London-based shipping underwriters have formally lifted a war-risk classification from Sri Lanka’s ports a year after the island ended its decades-long ethnic war, the foreign ministry said Friday Oct. 1, 2010.
The Lloyd’s Market Association removed Sri Lankan ports from the high-risk category from earlier this month, the foreign ministry said in a statement. It said the move would increase business confidence in Sri Lanka and encourage more shipments of cargo through Colombo’s harbor.
The ministry quoted the underwriters as saying that an independent analysis had prompted them to remove the surcharge on Sri Lanka. Insurance firms had relaxed a war-risk surcharge on Colombo-bound cargo two months ago. The insurance surcharges were slapped on Sri Lanka after Tamil Tiger rebels staged a commando-style attack and destroyed six civilian jets parked at the island’s only international airport in July 2001.

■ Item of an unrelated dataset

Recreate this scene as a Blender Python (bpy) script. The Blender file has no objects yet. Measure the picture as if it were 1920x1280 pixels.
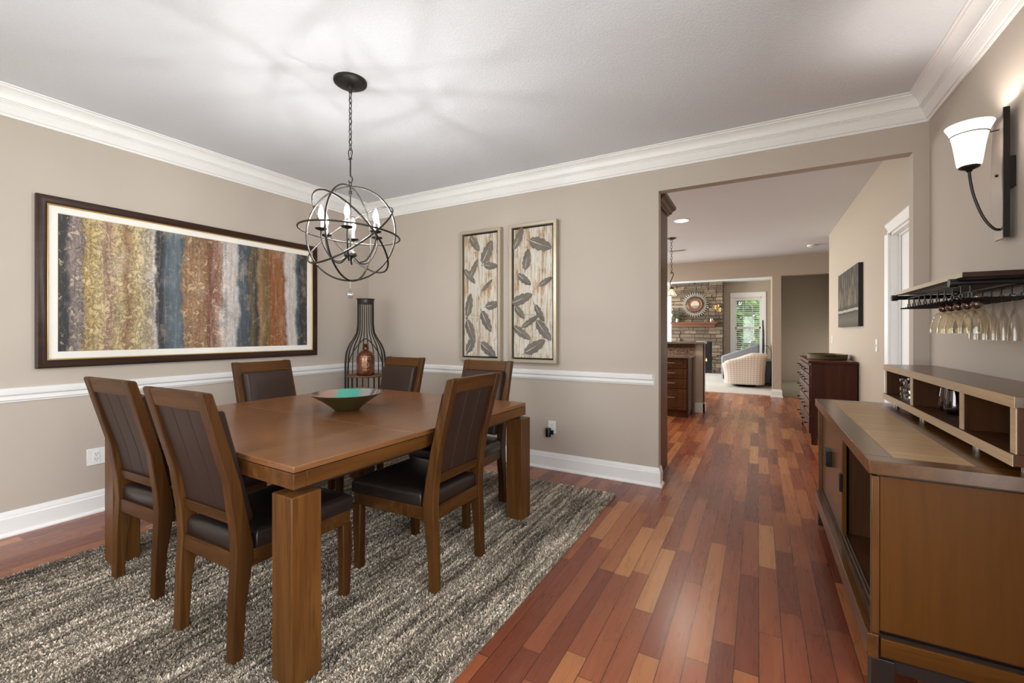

The rebels also attempted to bomb the main Colombo harbour using light aircraft and carried out suicide attacks against several ports before they were wiped out in a major military campaign last year. Since the crushing of the separatist Liberation Tigers of Tamil Eelam (LTTE) last year there have been no guerrilla attacks in the island, thus, the United Nations estimates that up to 100,000 people were killed in the fighting between 1972 and May last year 2009.